A team of 80 international scientists, led by Hjalmar S. Kuhl and Ammie K. Kalan, both of which are from the Max Planck Institute in Germany, have been thrown into confusion after observing Chimpanzees in three West African countries such as Guinea Bissau, Côte d’Ivoire (the Ivory Coast), and Liberia, exhibiting strange behavior never before observed among chimps east of these countries.
According to their findings which were published in Scientific Reports, part of the journal Nature, the chimps were observed storing a great number of rocks in the hollows of trees.
Then, usually a male, takes one of the rocks, walks a distance away, grunts an utterance, and hurls the rock at the tree, leaving a mark on it. The rock is then placed back in the hollow to be reused in this manner again.
The team were able to make these observations by setting up camera traps in four remote locations in West Africa, where they caught footage of chimps taking part in this unusual and so far, unexplained behavior.
Chimps have been known to use rocks as tools, to bash open fruits or nuts for instance. Certain groups have even been seen using sticks removed of leaves and sharpened as spears, for hunting. These type of behaviors are mostly tied to survival.
However, according to the team's study, these unusual behaviors doesn't seem to have any connections to the animal's survival. It has nothing to do with acquiring food, mating, or furthering one’s status.
Researchers however, say it might be a unique display of male power, marking the border of their troop’s territory, or even a spiritual ritual.
The authors write, “We found four populations in West Africa where chimpanzees habitually bang and throw rocks against trees, or toss them into tree cavities, resulting in conspicuous stone accumulations at these sites.”
Over time, the researchers also found that this so-called ritualistic practice were mostly observed among the males, although few females were also found to be doing so too.
So could it be a spiritual ritual? Researchers on Kuhl and Kalan’s team have likened the rock pilings to the types of cairns the indigenous people of these areas make.
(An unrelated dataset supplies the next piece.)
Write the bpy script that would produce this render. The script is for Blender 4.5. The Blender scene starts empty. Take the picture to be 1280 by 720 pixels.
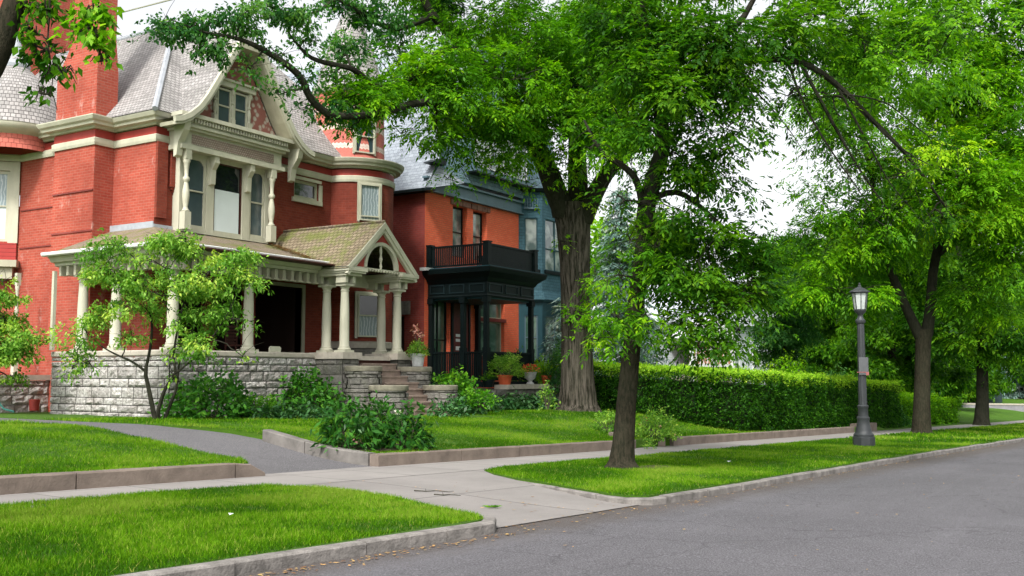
import bpy, bmesh, math, random
import numpy as np
from mathutils import Vector, Matrix, noise
random.seed(7); RNG = np.random.default_rng(7)
PI = math.pi; R = math.radians
sc = bpy.context.scene; COL = sc.collection

# ------------------------------------------------------------------ camera
F_PX = 1281.0; EYE = Vector((0, 0, 1.6)); AZ = R(31.8); PITCH = math.atan(108 / F_PX)
FH = Vector((math.cos(AZ), math.sin(AZ), 0)); RT = Vector((math.sin(AZ), -math.cos(AZ), 0))
FW = FH * math.cos(PITCH) + Vector((0, 0, math.sin(PITCH))); UP = -FH * math.sin(PITCH) + Vector((0, 0, math.cos(PITCH)))
def at(u, v, D): return EYE + (FW + RT * ((u - 640) / F_PX) - UP * ((v - 360) / F_PX)) * D
cd = bpy.data.cameras.new('camera'); cam = bpy.data.objects.new('camera', cd); COL.objects.link(cam)
cd.sensor_width = 36; cd.lens = 36 * F_PX / 1280; cd.clip_end = 3000; cd.clip_start = .1
cam.location = EYE; cam.rotation_euler = FW.to_track_quat('-Z', 'Y').to_euler(); sc.camera = cam

# ------------------------------------------------------------------ world, sun
w = bpy.data.worlds.new('World'); sc.world = w; w.use_nodes = True
SUN_EL, SUN_AZ = R(48), R(197)       # direction TOWARDS the sun, azimuth from +x
nt = w.node_tree; nt.nodes.clear()
sky = nt.nodes.new('ShaderNodeTexSky'); sky.sky_type = 'NISHITA'; sky.sun_disc = False
sky.sun_elevation = SUN_EL; sky.sun_rotation = R(90) - SUN_AZ; sky.air_density = 1.0; sky.dust_density = 4.0; sky.ozone_density = 1
hs = nt.nodes.new('ShaderNodeHueSaturation'); hs.inputs['Saturation'].default_value = .12; hs.inputs['Value'].default_value = 1.6
bg = nt.nodes.new('ShaderNodeBackground'); bg.inputs['Strength'].default_value = .15
wo = nt.nodes.new('ShaderNodeOutputWorld')
nt.links.new(sky.outputs[0], hs.inputs['Color']); nt.links.new(hs.outputs[0], bg.inputs[0]); nt.links.new(bg.outputs[0], wo.inputs[0])
sl = bpy.data.lights.new('sun', 'SUN'); sl.energy = 2.8; sl.angle = R(9); sl.color = (1, .96, .9)
so = bpy.data.objects.new('sun', sl); COL.objects.link(so)
sd_ = Vector((math.cos(SUN_AZ) * math.cos(SUN_EL), math.sin(SUN_AZ) * math.cos(SUN_EL), math.sin(SUN_EL)))
so.rotation_euler = sd_.to_track_quat('Z', 'Y').to_euler(); so.location = (0, 0, 30)
sc.view_settings.view_transform = 'Standard'; sc.view_settings.look = 'None'; sc.view_settings.gamma = 1
sc.view_settings.exposure = .34
sc.cycles.max_bounces = 6; sc.cycles.transparent_max_bounces = 4; sc.cycles.diffuse_bounces = 2; sc.cycles.glossy_bounces = 2
sc.cycles.transmission_bounces = 3; sc.cycles.use_denoising = True

# ------------------------------------------------------------------ street frame (s along the street, n across) and heights
SDA = R(-4.5); SV = (math.cos(SDA), math.sin(SDA)); NV = (-math.sin(SDA), math.cos(SDA))
def B(s): return -.022 * max(min(s, 170), -30)
def XY(s, n): return (s * SV[0] + n * NV[0], s * SV[1] + n * NV[1])
def SN(x, y): return (x * SV[0] + y * SV[1], x * NV[0] + y * NV[1])
def sm(t): t = min(max(t, 0.), 1.); return t * t * (3 - 2 * t)
def lawn(s, n): return B(s) + .37 - .19 * sm((s - 45.2) / 2.5) + (.45 + .17 * sm((s - 20) / 12)) * sm((n - 13.9) / 6)
def drive(s, n): return B(s) + .15 + .66 * sm((n - 13.8) / 6.6)
def isl(s, n): return B(s) + .13 + .035 * sm((n - 7.4) / 5)
def apron(s, n): return B(s) + .012 + .138 * sm((n - 7.45) / 4.4)
def P3(s, n, z): x, y = XY(s, n); return (x, y, z)
def gz(x, y):
    s, n = SN(x, y)
    return lawn(s, n) if n > 13.8 else isl(s, n)

# ------------------------------------------------------------------ mesh builder
ORG = {}
class MB:
    def __init__(s): s.v = []; s.f = []; s.uv = {}
    def add(s, vs, fs):
        b = len(s.v); s.v += [tuple(p) for p in vs]; s.f += [tuple(i + b for i in f) for f in fs]
    def hexa(s, p):   # 8 points: bottom 4 ccw, top 4
        s.add(p, [(3, 2, 1, 0), (4, 5, 6, 7), (0, 1, 5, 4), (1, 2, 6, 5), (2, 3, 7, 6), (3, 0, 4, 7)])
    def box(s, x0, x1, y0, y1, z0, z1):
        s.hexa([(x0, y0, z0), (x1, y0, z0), (x1, y1, z0), (x0, y1, z0), (x0, y0, z1), (x1, y0, z1), (x1, y1, z1), (x0, y1, z1)])
    def lbox(s, b, u0, u1, z0, z1, d0, d1):
        s.hexa([b(u0, d0, z0), b(u0, d1, z0), b(u1, d1, z0), b(u1, d0, z0), b(u0, d0, z1), b(u0, d1, z1), b(u1, d1, z1), b(u1, d0, z1)])
    def lathe(s, cx, cy, prof, n=16, a0=0, a1=2 * PI, closed=True):
        vs = []; m = n if closed else n + 1
        for r, z in prof:
            for i in range(m):
                a = a0 + (a1 - a0) * i / n; vs.append((cx + r * math.cos(a), cy + r * math.sin(a), z))
        fs = []; b = len(s.f)
        for k in range(len(prof) - 1):
            for i in range(n):
                j = (i + 1) % m
                if prof[k][0] < 1e-5: fs.append((k * m + i, (k + 1) * m + j, (k + 1) * m + i))
                elif prof[k + 1][0] < 1e-5: fs.append((k * m + i, k * m + j, (k + 1) * m + i))
                else: fs.append((k * m + i, k * m + j, (k + 1) * m + j, (k + 1) * m + i))
        s.add(vs, fs)
        rr = max(p[0] for p in prof); arc = 0; q = 0
        for k in range(len(prof) - 1):
            dl = math.hypot(prof[k + 1][0] - prof[k][0], prof[k + 1][1] - prof[k][1])
            for i in range(n):
                u0 = rr * (a1 - a0) * i / n; u1 = rr * (a1 - a0) * (i + 1) / n
                f = fs[q]
                uu = [(u0, arc), (u1, arc), (u1, arc + dl), (u0, arc + dl)] if len(f) == 4 else [(u0, arc), (u1, arc), (u0, arc + dl)]
                s.uv[b + q] = uu; q += 1
            arc += dl
    def tube(s, pts, rad, n=8, cap=True):
        vs = []; fs = []; pts = [Vector(p) for p in pts]; prev = None
        for k, p in enumerate(pts):
            d = (pts[min(k + 1, len(pts) - 1)] - pts[max(k - 1, 0)]).normalized()
            a = (prev - d * prev.dot(d)) if prev is not None else d.orthogonal()
            a.normalize(); prev = a; c = d.cross(a); r = rad[k] if hasattr(rad, '__len__') else rad
            for i in range(n):
                t = 2 * PI * i / n; vs.append(p + a * (r * math.cos(t)) + c * (r * math.sin(t)))
        for k in range(len(pts) - 1):
            for i in range(n): j = (i + 1) % n; fs.append((k * n + i, k * n + j, (k + 1) * n + j, (k + 1) * n + i))
        if cap: fs.append(tuple(range(n - 1, -1, -1))); fs.append(tuple((len(pts) - 1) * n + i for i in range(n)))
        b = len(s.f); s.add(vs, fs); arc = 0
        r0 = rad[0] if hasattr(rad, '__len__') else rad
        for k in range(len(pts) - 1):
            dl = (pts[k + 1] - pts[k]).length
            for i in range(n):
                u0 = 2 * PI * r0 * i / n; u1 = 2 * PI * r0 * (i + 1) / n
                s.uv[b + k * n + i] = [(u0, arc), (u1, arc), (u1, arc + dl), (u0, arc + dl)]
            arc += dl
    def extr(s, poly, fn, t0, t1):   # poly of (a,b); fn(a,b,t)->xyz
        n = len(poly); s.add([fn(a, b, t0) for a, b in poly] + [fn(a, b, t1) for a, b in poly],
              [tuple(range(n - 1, -1, -1)), tuple(range(n, 2 * n))] + [(i, (i + 1) % n, n + (i + 1) % n, n + i) for i in range(n)])
    def sweep(s, path, prof, closed=False, endcap=True):   # path of (x,y[,z]), prof of (outward,z); outward = right of travel
        n = len(path); m = len(prof); vs = []
        for k in range(n):
            p = Vector(path[k][:2]); z0 = path[k][2] if len(path[k]) > 2 else 0
            def nr(i, j):
                d = (Vector(path[j][:2]) - Vector(path[i][:2])).normalized(); return Vector((d.y, -d.x))
            if closed: a = nr((k - 1) % n, k); c = nr(k, (k + 1) % n)
            else: a = nr(max(k - 1, 0), max(k, 1)); c = nr(min(k, n - 2), min(k + 1, n - 1))
            mt = (a + c); mt = mt / max(mt.dot(a), .35) if mt.length > 1e-6 else a
            for o, z in prof: q = p + mt * o; vs.append((q.x, q.y, z + z0))
        fs = []
        for k in range(n if closed else n - 1):
            for i in range(m):
                j = (i + 1) % m; k2 = (k + 1) % n; fs.append((k * m + i, k2 * m + i, k2 * m + j, k * m + j))
        if endcap and not closed: fs.append(tuple(range(m))); fs.append(tuple((n - 1) * m + i for i in range(m - 1, -1, -1)))
        s.add(vs, fs)
    def build(s, name, mat, parent=None, org=None, smooth=False, cuts=False):
        o3 = Vector(org) if org is not None else (ORG[parent.name] if parent is not None else Vector((0, 0, 0)))
        me = bpy.data.meshes.new(name); me.from_pydata([(p[0] - o3[0], p[1] - o3[1], p[2] - o3[2]) for p in s.v], [], s.f)
        uvl = me.uv_layers.new(name='UVMap').data
        V = s.v
        for fi, poly in enumerate(me.polygons):
            if fi in s.uv and len(s.uv[fi]) == len(poly.vertices):
                for k, li in enumerate(poly.loop_indices): uvl[li].uv = s.uv[fi][k]
                continue
            nn = poly.normal
            if abs(nn.z) > .985:
                for li, vi in zip(poly.loop_indices, poly.vertices): uvl[li].uv = (V[vi][0], V[vi][1])
            else:
                t = Vector((-nn.y, nn.x, 0)).normalized(); up = nn.cross(t)
                for li, vi in zip(poly.loop_indices, poly.vertices):
                    p = Vector(V[vi]); uvl[li].uv = (p.dot(t), p.z if abs(nn.z) < .05 else p.dot(up))
        if smooth: me.shade_smooth() if hasattr(me, 'shade_smooth') else None
        me.materials.append(mat)
        o = bpy.data.objects.new(name, me); COL.objects.link(o)
        if parent is not None: o.parent = parent
        else: o.location = o3
        ORG[o.name] = o3
        if smooth: me.set_sharp_from_angle(angle=R(40))
        return o
def tag(o, label=None, cat=None, group=None, kind=None):
    if label: o['label'] = label
    if cat: o['category'] = cat
    if group: o['group'] = group
    if kind: o['kind'] = kind
    return o
def thing(name, loc, label, cat, group=None):
    o = bpy.data.objects.new(name, None); COL.objects.link(o); o.location = loc; o.empty_display_size = .2
    ORG[o.name] = Vector(loc); return tag(o, label, cat, group)
def basis(x0, y0, ang):    # u along ang; d outward = to the right of travel
    c, s_ = math.cos(ang), math.sin(ang)
    return lambda u, d, z: (x0 + u * c + d * s_, y0 + u * s_ - d * c, z)
def copy_thing(src, loc, rz=0, label=None, group=None, scale=1):
    def cp(o, par):
        c = o.copy(); COL.objects.link(c); ORG[c.name] = ORG[o.name]
        if par is not None: c.parent = par
        for ch in list(o.children): cp(ch, c)
        return c
    c = cp(src, None); c.location = loc; c.rotation_euler = (0, 0, rz); c.scale = (scale,) * 3
    if label: c['label'] = label
    if group: c['group'] = group
    return c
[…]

Cairns are piles of rocks that serve many purposes. People have been making them since the Stone Age. They can signify where a battle took place or as a memorial, as a marker for a grave site, a demarcation of territory, a signpost on a path, to denote a sacred site, and much more. This discovery transformed these four places from chimpanzee viewing areas to primate archaeological sites.
They wrote, "Stone accumulation shrines at ‘sacred’ trees are well described for indigenous West African peoples. Superficially, these cairns appear very similar to what has been described here for chimpanzee accumulative stone throwing sites, thus it would be interesting to explore whether there are any parallels between chimpanzee accumulative stone throwing and human cairn building, especially in regions of West Africa where the local environment is similar."
Study co-author Laura Kehoe made a statement that has caused something of an uproar in the scientific community, when she mused, “Maybe we found the first evidence of chimpanzees creating a kind of shrine that could indicate sacred trees.”